What are the intended/unintended consequences of anti-smuggling and anti-trafficking policies?
Migrant smugglers exist because there is demand for people to move irregularly or illegally across borders. Yet all too often, anti-smuggling policies only engage the ‘supply’ side of the equation. That is, policymakers often privilege law enforcement and border security measures, without addressing any of the underlying drivers of migration. The unintended consequences of such policies are manifold.
Often times, such measures drive up the price of smuggling services, as smugglers factor increased risks and challenges into their pricing and pass additional overhead and costs on to the consumer. In other contexts, anti-smuggling policies push small-time entrepreneurs out of the smuggling market. This provides the impetus for more sophisticated criminal actors to coordinate and coalesce around the profits to be made, or for other more established criminal organizations – who have the criminal expertise needed to avoid detection, bypass barriers, or bribe officials – to capture the market. Lastly, rather than deter migrants, anti-smuggling policies often do little more than force migrants and asylum seekers to take riskier, more dangerous routes to their destination, increasing their need for a smuggler, rather than reducing it.
The only way to sustainably counter migrant smuggling is to reduce demand for irregular migration through the creation of safe and legal routes. Given that such policies are unlikely to be pursued due to the current political climate, an alternative objective should be to make the smuggling market as minimally criminal and violent as possible. This requires avoiding policies that create volatility in the smuggling market, so as to allow some of the protection and insurance mechanisms that are often inherent in the smuggling industry – such as price guarantees and safety assurance – to develop. These allow for migrants to mitigate against the risks of mistreatment and exploitation.
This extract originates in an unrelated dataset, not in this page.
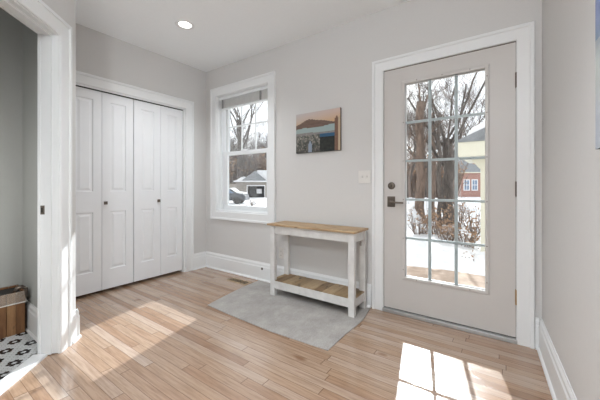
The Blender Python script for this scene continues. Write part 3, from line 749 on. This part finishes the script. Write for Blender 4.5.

Are border fortifications/restrictions a useful or counterproductive response to mass movements of people?
In certain contexts, border fortifications and restrictions might block the mass movement of people temporarily, but such measures are ultimately counterproductive because they do nothing to address the underlying drivers of migration. In fact, such barriers, whether in the form of a wall or more restrictive visa policies, increase demand for smuggler services by rendering smugglers indispensable for migrants and asylum seekers.
At best, border fortifications and restrictions merely displace migrant flows, but they do not stop them, especially in cases of mass movements of people. At worst, they put migrants and asylum seekers in greater danger; pave new paths of exploitation and corruption along emerging and newly developed routes; provide the impetus for new migrant smuggling networks to form; incentivise the increased criminalisation of existing networks; and encourage established organised crime networks to enter into the migrant smuggling industry.
One of the greatest risks of a strategy focused on border controls and restricted movement is that it creates stagnant populations behind new borders. Evidence in the Horn of Africa, North Africa and in the Afghanistan-Pakistan region shows that stagnant populations with a strong, unsatisfied desire to migrate can become easy recruiting grounds and visible potential profit centres for smugglers, traffickers, and other criminal groups.
Furthermore, they are more likely to create friction with local populations, inflame nationalist rhetoric, and prompt a highly-politicised response from governments in an effort to appease the local anxieties. All too often, these responses are heavily securitised – such as mass arrests and heavy-handed crack-downs – which again only serve to exacerbate the root causes of the problem in the first place.